Here's what I realized. Basically, the unofficial philosophy of the Democratic Party is meritocracy, as defined by education. Everybody gets what they deserve, and what they deserve is defined by how they did in school. This is pernicious doctrine in all sorts of ways, but one of the most pernicious ways is that there is no solidarity in a system like that between the people at the top and the people lower down in the hierarchy. This is killer.
Sirota: Let’s turn to Obama’s record. Democrats and liberals often portray Obama’s legislative accomplishment in superlative terms. Do you think he amassed a record that puts him among the great Democratic presidents?
Frank: Let me put it this way. Everything that Barack Obama did, all of his great achievements in office, and there's basically only three of them, but all of them are half measures that were horribly watered down by a desire to do the exact opposite of what he was trying to do. Obamacare, the reason Obamacare is so incredibly tortuous and screwed up is because he was trying to preserve the private insurance companies. Dodd-Frank is the same kind of deal. He's trying to preserve the Wall Street banks and make sure nothing happens to them. You know how Dodd-Frank isn't ... They aren't even done writing it yet. It's incredibly long. I forget how many pages, 20,000 pages?
Sirota: Obama’s defenders, though, say, "Well he had to deal with a Republican Congress."

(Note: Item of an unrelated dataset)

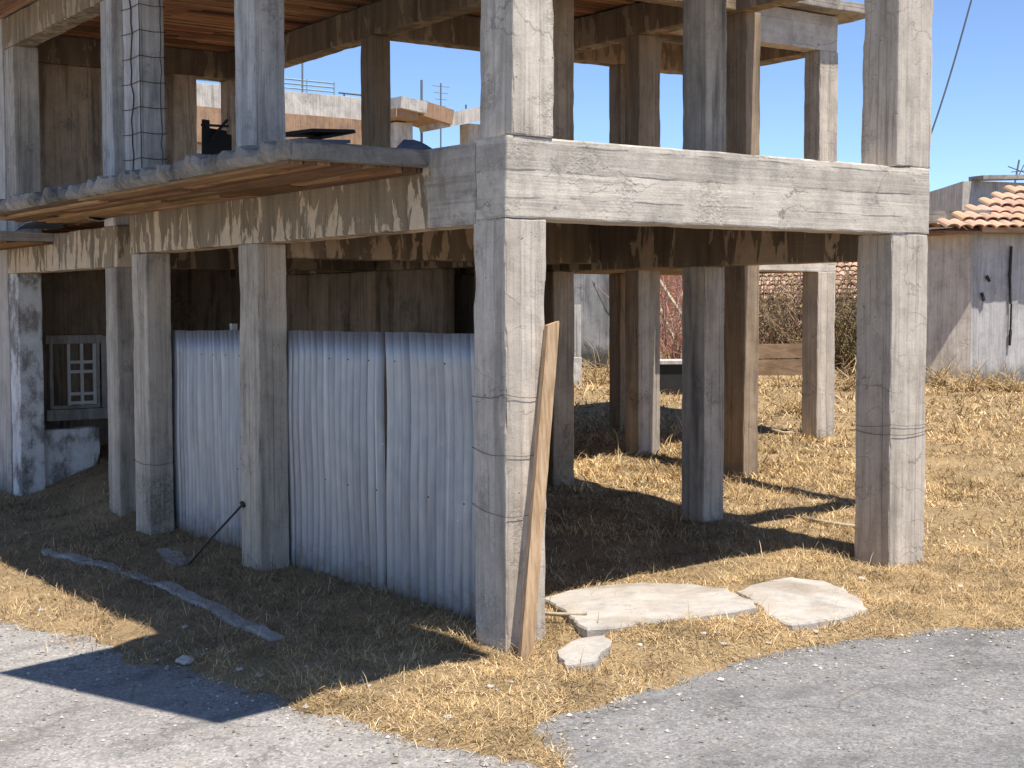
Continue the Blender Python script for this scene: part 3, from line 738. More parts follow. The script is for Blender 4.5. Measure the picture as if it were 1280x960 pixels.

Frank: That wasn't correct at the time. This was before the Republicans got in. You’ve got to remember something about politics. It's not just inevitable that the Republicans are going to take over. Obama had many opportunities to get tough with the banks in a much more direct way… He could have put a bunch of these Wall Street banks out of business, put them into receivership. They richly deserved it… Obama didn't even prosecute anybody. There were civil suits against the banks, but those don't hurt anybody. Those were paid by the shareholders. The managers and the people that were passing off these obviously, clearly, blatantly fraudulent derivative securities, nothing happened to these guys.